Locate every line that holds the string "part" and copy it.
## BEGIN
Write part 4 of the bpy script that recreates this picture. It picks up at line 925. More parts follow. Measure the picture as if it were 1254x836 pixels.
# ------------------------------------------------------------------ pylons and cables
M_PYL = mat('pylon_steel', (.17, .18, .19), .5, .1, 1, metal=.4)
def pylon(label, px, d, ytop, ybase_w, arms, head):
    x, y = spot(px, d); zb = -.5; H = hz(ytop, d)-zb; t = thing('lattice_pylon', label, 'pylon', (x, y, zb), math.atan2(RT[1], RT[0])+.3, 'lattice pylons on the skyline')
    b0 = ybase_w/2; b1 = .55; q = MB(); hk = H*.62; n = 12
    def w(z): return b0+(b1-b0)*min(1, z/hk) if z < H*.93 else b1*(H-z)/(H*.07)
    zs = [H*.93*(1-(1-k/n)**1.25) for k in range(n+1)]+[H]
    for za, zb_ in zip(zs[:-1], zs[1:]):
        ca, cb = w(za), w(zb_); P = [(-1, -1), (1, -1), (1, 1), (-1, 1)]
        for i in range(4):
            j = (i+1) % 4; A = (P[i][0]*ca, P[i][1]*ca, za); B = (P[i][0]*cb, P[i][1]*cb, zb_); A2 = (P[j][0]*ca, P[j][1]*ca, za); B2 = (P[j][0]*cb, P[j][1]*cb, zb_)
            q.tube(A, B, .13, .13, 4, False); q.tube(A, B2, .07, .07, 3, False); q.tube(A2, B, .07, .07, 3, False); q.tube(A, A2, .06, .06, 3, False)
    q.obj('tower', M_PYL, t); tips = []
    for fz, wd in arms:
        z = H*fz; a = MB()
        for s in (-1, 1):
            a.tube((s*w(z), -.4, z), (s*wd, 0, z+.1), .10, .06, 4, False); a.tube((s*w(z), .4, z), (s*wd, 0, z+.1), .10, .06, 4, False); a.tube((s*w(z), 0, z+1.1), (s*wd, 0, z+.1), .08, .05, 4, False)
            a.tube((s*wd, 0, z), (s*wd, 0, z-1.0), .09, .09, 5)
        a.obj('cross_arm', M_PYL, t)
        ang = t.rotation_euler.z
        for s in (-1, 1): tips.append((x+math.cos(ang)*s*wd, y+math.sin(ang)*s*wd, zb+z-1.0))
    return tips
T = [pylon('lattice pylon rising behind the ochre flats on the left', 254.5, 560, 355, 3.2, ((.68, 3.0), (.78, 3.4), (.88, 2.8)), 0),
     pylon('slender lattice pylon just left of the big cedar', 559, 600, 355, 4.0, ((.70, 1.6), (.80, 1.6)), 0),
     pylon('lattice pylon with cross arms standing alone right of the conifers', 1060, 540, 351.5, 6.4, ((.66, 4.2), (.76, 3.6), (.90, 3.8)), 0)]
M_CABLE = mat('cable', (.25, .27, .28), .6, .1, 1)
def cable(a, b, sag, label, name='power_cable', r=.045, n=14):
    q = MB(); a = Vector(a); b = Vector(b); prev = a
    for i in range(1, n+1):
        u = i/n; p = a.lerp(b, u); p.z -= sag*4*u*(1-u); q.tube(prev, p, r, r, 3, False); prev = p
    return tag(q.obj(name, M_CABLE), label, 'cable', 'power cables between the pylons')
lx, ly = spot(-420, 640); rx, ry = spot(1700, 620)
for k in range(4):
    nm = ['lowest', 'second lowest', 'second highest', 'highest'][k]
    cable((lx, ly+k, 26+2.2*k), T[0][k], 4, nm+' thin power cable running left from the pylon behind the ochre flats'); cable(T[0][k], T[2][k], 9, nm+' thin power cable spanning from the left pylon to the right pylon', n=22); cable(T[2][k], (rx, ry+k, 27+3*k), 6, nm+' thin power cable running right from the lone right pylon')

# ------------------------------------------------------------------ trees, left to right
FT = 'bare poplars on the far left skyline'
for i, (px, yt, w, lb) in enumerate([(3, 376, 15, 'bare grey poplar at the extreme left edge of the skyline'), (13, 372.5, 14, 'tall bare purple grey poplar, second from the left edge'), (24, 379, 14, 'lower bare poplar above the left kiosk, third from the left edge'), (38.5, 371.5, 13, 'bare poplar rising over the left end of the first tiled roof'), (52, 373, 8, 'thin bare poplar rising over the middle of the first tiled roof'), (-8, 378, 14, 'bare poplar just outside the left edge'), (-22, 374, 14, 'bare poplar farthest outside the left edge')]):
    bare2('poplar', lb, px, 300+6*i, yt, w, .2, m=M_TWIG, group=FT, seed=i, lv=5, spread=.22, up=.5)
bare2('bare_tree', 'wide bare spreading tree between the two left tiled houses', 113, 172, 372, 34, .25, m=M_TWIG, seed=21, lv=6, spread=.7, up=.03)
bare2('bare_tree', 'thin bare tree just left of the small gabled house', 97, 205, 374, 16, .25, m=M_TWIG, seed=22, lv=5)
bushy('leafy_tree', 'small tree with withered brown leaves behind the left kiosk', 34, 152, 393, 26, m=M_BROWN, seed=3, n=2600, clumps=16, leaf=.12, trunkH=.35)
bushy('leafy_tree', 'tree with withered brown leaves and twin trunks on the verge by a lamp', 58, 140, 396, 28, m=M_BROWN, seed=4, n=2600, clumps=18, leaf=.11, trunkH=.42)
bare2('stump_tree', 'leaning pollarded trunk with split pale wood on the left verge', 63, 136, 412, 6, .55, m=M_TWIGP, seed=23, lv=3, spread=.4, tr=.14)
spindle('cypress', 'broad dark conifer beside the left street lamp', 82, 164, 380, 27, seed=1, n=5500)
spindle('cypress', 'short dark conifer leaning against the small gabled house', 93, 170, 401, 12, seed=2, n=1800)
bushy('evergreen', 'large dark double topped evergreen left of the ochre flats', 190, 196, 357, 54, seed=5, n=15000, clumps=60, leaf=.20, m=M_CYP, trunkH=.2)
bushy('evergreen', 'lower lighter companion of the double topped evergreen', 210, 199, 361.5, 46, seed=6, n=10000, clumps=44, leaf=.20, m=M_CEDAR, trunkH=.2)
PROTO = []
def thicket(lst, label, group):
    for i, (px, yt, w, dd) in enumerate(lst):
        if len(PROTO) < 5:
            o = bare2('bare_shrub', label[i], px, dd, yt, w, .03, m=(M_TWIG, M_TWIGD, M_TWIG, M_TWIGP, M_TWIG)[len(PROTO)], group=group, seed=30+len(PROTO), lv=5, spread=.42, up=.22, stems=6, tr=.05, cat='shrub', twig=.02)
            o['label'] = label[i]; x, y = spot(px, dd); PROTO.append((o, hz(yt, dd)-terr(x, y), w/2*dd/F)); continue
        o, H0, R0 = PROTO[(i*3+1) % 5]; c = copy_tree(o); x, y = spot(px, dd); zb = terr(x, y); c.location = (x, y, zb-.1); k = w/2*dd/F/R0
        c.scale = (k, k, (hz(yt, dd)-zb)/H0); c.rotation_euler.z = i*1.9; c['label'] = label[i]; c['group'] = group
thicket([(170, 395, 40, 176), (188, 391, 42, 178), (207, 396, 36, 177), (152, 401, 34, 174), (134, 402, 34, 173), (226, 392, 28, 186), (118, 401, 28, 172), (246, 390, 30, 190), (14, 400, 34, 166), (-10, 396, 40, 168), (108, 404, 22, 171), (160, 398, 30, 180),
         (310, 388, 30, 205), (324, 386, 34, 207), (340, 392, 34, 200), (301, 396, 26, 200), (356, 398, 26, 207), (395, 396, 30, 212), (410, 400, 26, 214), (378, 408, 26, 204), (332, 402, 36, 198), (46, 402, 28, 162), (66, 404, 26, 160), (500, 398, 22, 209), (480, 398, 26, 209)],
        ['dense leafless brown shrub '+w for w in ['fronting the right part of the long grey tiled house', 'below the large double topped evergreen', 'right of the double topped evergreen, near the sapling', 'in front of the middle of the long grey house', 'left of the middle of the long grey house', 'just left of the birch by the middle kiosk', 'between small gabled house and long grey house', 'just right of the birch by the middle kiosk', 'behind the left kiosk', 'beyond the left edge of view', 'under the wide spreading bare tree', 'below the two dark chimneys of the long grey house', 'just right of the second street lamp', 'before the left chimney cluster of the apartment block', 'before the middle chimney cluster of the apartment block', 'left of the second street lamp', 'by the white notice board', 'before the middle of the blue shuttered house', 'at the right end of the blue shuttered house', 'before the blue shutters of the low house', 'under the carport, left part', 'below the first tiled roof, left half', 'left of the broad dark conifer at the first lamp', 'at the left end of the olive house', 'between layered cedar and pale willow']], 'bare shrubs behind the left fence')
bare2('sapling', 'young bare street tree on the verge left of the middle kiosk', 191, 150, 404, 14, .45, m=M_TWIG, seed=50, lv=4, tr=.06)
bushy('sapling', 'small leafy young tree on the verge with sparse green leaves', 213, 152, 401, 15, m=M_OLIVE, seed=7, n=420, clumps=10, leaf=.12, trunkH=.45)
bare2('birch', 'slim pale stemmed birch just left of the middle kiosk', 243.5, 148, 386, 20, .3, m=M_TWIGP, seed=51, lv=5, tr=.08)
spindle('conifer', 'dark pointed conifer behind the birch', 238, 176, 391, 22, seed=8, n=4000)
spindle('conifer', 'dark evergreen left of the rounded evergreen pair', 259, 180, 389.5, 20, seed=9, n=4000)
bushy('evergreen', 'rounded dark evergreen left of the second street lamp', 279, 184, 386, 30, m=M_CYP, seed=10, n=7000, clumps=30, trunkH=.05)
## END
Solution to the problem —
Write part 4 of the bpy script that recreates this picture. It picks up at line 925. More parts follow. Measure the picture as if it were 1254x836 pixels.
        ['dense leafless brown shrub '+w for w in ['fronting the right part of the long grey tiled house', 'below the large double topped evergreen', 'right of the double topped evergreen, near the sapling', 'in front of the middle of the long grey house', 'left of the middle of the long grey house', 'just left of the birch by the middle kiosk', 'between small gabled house and long grey house', 'just right of the birch by the middle kiosk', 'behind the left kiosk', 'beyond the left edge of view', 'under the wide spreading bare tree', 'below the two dark chimneys of the long grey house', 'just right of the second street lamp', 'before the left chimney cluster of the apartment block', 'before the middle chimney cluster of the apartment block', 'left of the second street lamp', 'by the white notice board', 'before the middle of the blue shuttered house', 'at the right end of the blue shuttered house', 'before the blue shutters of the low house', 'under the carport, left part', 'below the first tiled roof, left half', 'left of the broad dark conifer at the first lamp', 'at the left end of the olive house', 'between layered cedar and pale willow']], 'bare shrubs behind the left fence')